■ JOB ■
Gather up every line that includes the string "renderer".

::::

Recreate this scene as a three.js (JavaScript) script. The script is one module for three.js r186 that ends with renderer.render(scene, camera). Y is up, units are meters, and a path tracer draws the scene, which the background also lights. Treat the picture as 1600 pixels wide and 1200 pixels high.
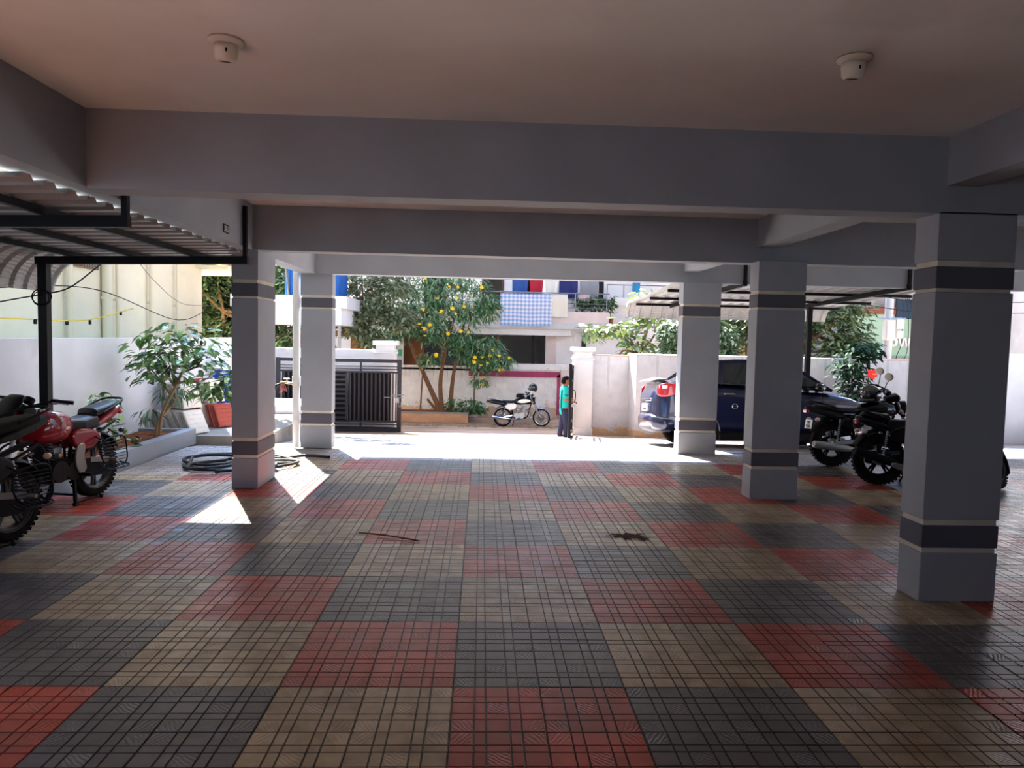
import * as THREE from 'three';
import { mergeGeometries, mergeVertices, toCreasedNormals } from 'three/addons/utils/BufferGeometryUtils.js';
import { RoundedBoxGeometry } from 'three/addons/geometries/RoundedBoxGeometry.js';
import { MarchingCubes } from 'three/addons/objects/MarchingCubes.js';
import { Sky } from 'three/addons/objects/Sky.js';
import { TextGeometry } from 'three/addons/geometries/TextGeometry.js';
import { Brush, Evaluator, SUBTRACTION } from 'three-bvh-csg';
import { FontLoader } from 'three/addons/loaders/FontLoader.js';

// ---------------------------------------------------------------- camera, sky, sun, exposure
const scene = new THREE.Scene();
const renderer = new THREE.WebGLRenderer();
renderer.toneMapping = THREE.LinearToneMapping;
renderer.toneMappingExposure = 0.78;
renderer.shadowMap.enabled = true;
const camera = new THREE.PerspectiveCamera(2 * Math.atan(600 / 1171.9) * 180 / Math.PI, 4 / 3, 0.05, 300);
camera.rotation.order = 'YXZ';
camera.position.set(0, 1.75, 0);
camera.rotation.set(-0.0616329, -0.0411793, 0.0215923);
const SUN = new THREE.Vector3(-0.4, 1.18, -0.917).normalize();
const sky = new Sky();
sky.name = 'sky';
sky.scale.setScalar(1000);
Object.assign(sky.material.uniforms.turbidity, { value: 8 });
sky.material.uniforms.rayleigh.value = 0.55;
sky.material.uniforms.mieCoefficient.value = 0.006;
sky.material.uniforms.mieDirectionalG.value = 0.8;
sky.material.uniforms.sunPosition.value.copy(SUN);
scene.add(sky);
scene.environmentIntensity = 1.5;
scene.backgroundIntensity = 1.5;
const sun = new THREE.DirectionalLight(0xfff7ee, 76);
sun.name = 'sun';
sun.position.copy(SUN).multiplyScalar(60).add(new THREE.Vector3(0, 0, -10));
sun.target.position.set(0, 0, -10);
sun.castShadow = true;
sun.shadow.mapSize.set(4096, 4096);
Object.assign(sun.shadow.camera, { left: -35, right: 35, top: 35, bottom: -35, near: 1, far: 140 });
scene.add(sun, sun.target);

// ---------------------------------------------------------------- helpers
let seed = 1;
const rnd = () => { seed = (seed * 1664525 + 1013904223) >>> 0; return seed / 4294967296; };
const rr = (a, b) => a + (b - a) * rnd();
const pick = (a) => a[Math.floor(rnd() * a.length)];
const PI = Math.PI, V = (x, y, z) => new THREE.Vector3(x, y, z);
const clamp = (x, a, b) => Math.min(b, Math.max(a, x)), lerp = (a, b, t) => a + (b - a) * t;
const sstep = (a, b, x) => { const t = clamp((x - a) / (b - a), 0, 1); return t * t * (3 - 2 * t); };
const ground = (z) => { const d = -z; return d < 11.5 ? 0 : -0.09 * (Math.min(d, 24) - 11.5); };
const names = {};
function numbered(n) { const k = names[n] = (names[n] ?? -1) + 1; return k ? n + '_' + String(k).padStart(3, '0') : n; }
const clean = (g) => {
  let q = g.index ? g.toNonIndexed() : g;
  for (const k of Object.keys(q.attributes)) if (!['position', 'normal', 'uv'].includes(k)) q.deleteAttribute(k);
  if (!q.attributes.normal) q.computeVertexNormals();
  if (!q.attributes.uv) q.setAttribute('uv', new THREE.BufferAttribute(new Float32Array(q.attributes.position.count * 2), 2));
  q.morphAttributes = {};
  return q;
};
const join = (list) => { const a = [].concat(list).flat(9).filter(Boolean).map(clean); return a.length === 1 ? a[0] : mergeGeometries(a); };
// uv in metres from the dominant axis of each face
function metric(g) {
  g = clean(g);
  const p = g.attributes.position, n = g.attributes.normal, uv = g.attributes.uv;
  for (let i = 0; i < p.count; i++) {
    const ax = Math.abs(n.getX(i)), ay = Math.abs(n.getY(i)), az = Math.abs(n.getZ(i));
    if (ay >= ax && ay >= az) uv.setXY(i, p.getX(i), p.getZ(i));
    else if (ax > az) uv.setXY(i, p.getZ(i), p.getY(i));
    else uv.setXY(i, p.getX(i), p.getY(i));
  }
  return g;
}
function mesh(name, geos, material, parent, label) {
  const m = new THREE.Mesh(join(geos), material);
  m.castShadow = m.receiveShadow = true;
  if (parent) { m.name = name; parent.add(m); if (label) m.userData.label = label; } else { m.name = numbered(name); scene.add(m); }
  return m;
}
function part(name, geometry, material, parent) { // shares the geometry
  const m = new THREE.Mesh(geometry, material); m.name = name; m.castShadow = m.receiveShadow = true; parent.add(m); return m;
}
function thing(name, label, category, pos = [0, 0, 0], turn = 0, group) {
  const o = new THREE.Group(); o.name = numbered(name); scene.add(o);
  o.position.set(...pos); o.rotation.y = turn; o.userData = { label, category };
  if (group) o.userData.group = group;
  return o;
}
function tag(o, label, category, group, kind) { Object.assign(o.userData, { label, category }); if (group) o.userData.group = group; if (kind) o.userData.kind = kind; return o; }
function struct(name, label, geos, material) { const o = mesh(name, [].concat(geos).map(metric), material); o.userData = { kind: 'structure', label }; return o; }
function structGroup(name, label) { const o = new THREE.Group(); o.name = numbered(name); o.userData = { kind: 'structure', label }; scene.add(o); return o; }
function dup(root, pos, turn, label, group) {
  const r = root.clone(); r.name = numbered(root.name.replace(/_\d+$/, '')); r.userData = { ...root.userData }; scene.add(r);
  if (pos) r.position.set(...pos); if (turn !== undefined) r.rotation.y = turn;
  if (label) r.userData.label = label; if (group) r.userData.group = group;
  return r;
}
const place = (g, x = 0, y = 0, z = 0, rx = 0, ry = 0, rz = 0) => { g.rotateX(rx); g.rotateY(ry); g.rotateZ(rz); g.translate(x, y, z); return g; };
const box = (w, h, d, x, y, z, rx, ry, rz) => place(new THREE.BoxGeometry(w, h, d), x, y, z, rx, ry, rz);
const span = (x0, x1, y0, y1, z0, z1) => box(Math.abs(x1 - x0), Math.abs(y1 - y0), Math.abs(z1 - z0), (x0 + x1) / 2, (y0 + y1) / 2, (z0 + z1) / 2);
const rbox = (w, h, d, r, x, y, z, rx, ry, rz, s = 2) => place(new RoundedBoxGeometry(w, h, d, s, Math.min(r, w / 2.01, h / 2.01, d / 2.01)), x, y, z, rx, ry, rz);
const sph = (r, x, y, z, sx = 1, sy = 1, sz = 1, a = 18, b = 12) => { const g = new THREE.SphereGeometry(r, a, b); g.scale(sx, sy, sz); g.translate(x, y, z); return g; };
const UP = V(0, 1, 0);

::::

■ FINAL ANSWER ■
Recreate this scene as a three.js (JavaScript) script. The script is one module for three.js r186 that ends with renderer.render(scene, camera). Y is up, units are meters, and a path tracer draws the scene, which the background also lights. Treat the picture as 1600 pixels wide and 1200 pixels high.
const renderer = new THREE.WebGLRenderer();
renderer.toneMapping = THREE.LinearToneMapping;
renderer.toneMappingExposure = 0.78;
renderer.shadowMap.enabled = true;